Grandmaster Chess Strategy

What Amateurs Can Learn from Ulf Andersson’s Positional Masterpieces

by Jurgen Kaufeld, Guido Kern

Grandmaster Chess Strategy
Grandmaster Chess Strategy
New in Chess (2011)
223 pages
Reviewed by Jeremy Silman
The authors feel that one of the best ways to improve is to choose a chess “hero” and then to analyze his games in depth. In this way you’ll come to understand his specific style and the components of his game that helped him reach his lofty status.

The “hero” in this case is the Swedish Grandmaster Ulf Andersson, who was feared in the 70s and 80s as being someone that was almost impossible to beat, but who could easily grind other world-class players down by using his amazing positional skills and flawless technique.

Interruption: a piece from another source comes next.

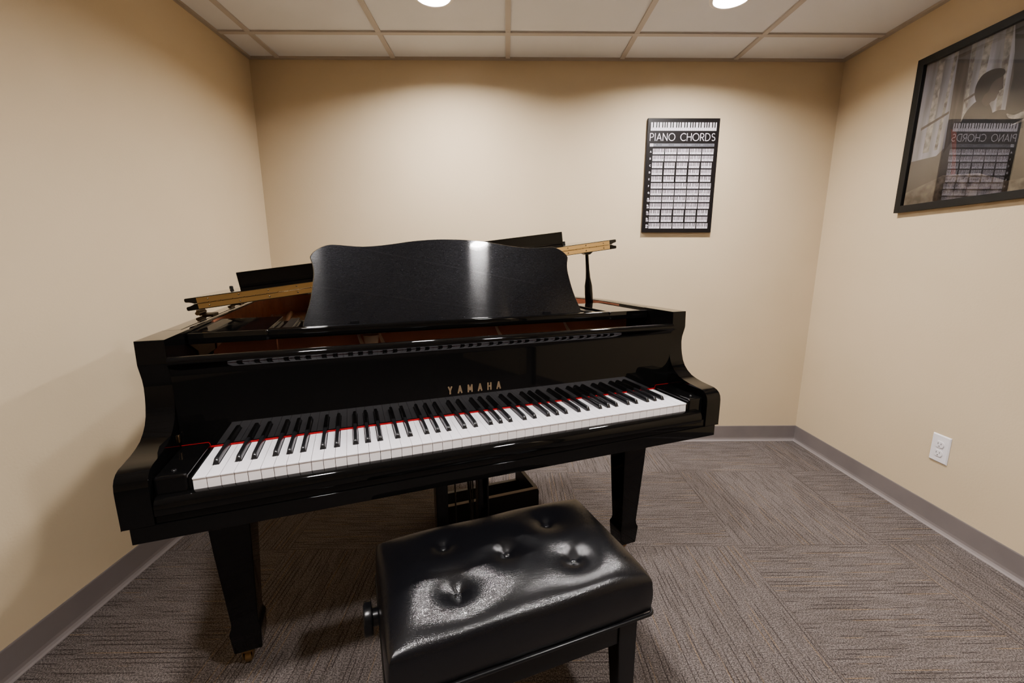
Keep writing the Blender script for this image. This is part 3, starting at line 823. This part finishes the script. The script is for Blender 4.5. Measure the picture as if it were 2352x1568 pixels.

I was a big fan of Andersson’s during his heyday, and learned a lot about the science of positional chess from him. If this was just a collection of his games, I would be high on the book. However, the authors took things to another level by not only offering 80 of his finest games, but also making each one a lesson. The notes are simple and clear, and the writers go out of their way to explain all the key positional features so you can follow what’s going on and learn from it.

Adding greatly to the instructional value are test diagrams (sometimes several in a game) where a question is asked of the reader to see if he’s on top of the proceedings. A few samples of the prose contained in these test diagrams:

“The next move is both prophylactic and also decisive for the future course of this endgame. What does White play?”

“How can black exploit the unfortunate positioning of the white pieces on the kingside?”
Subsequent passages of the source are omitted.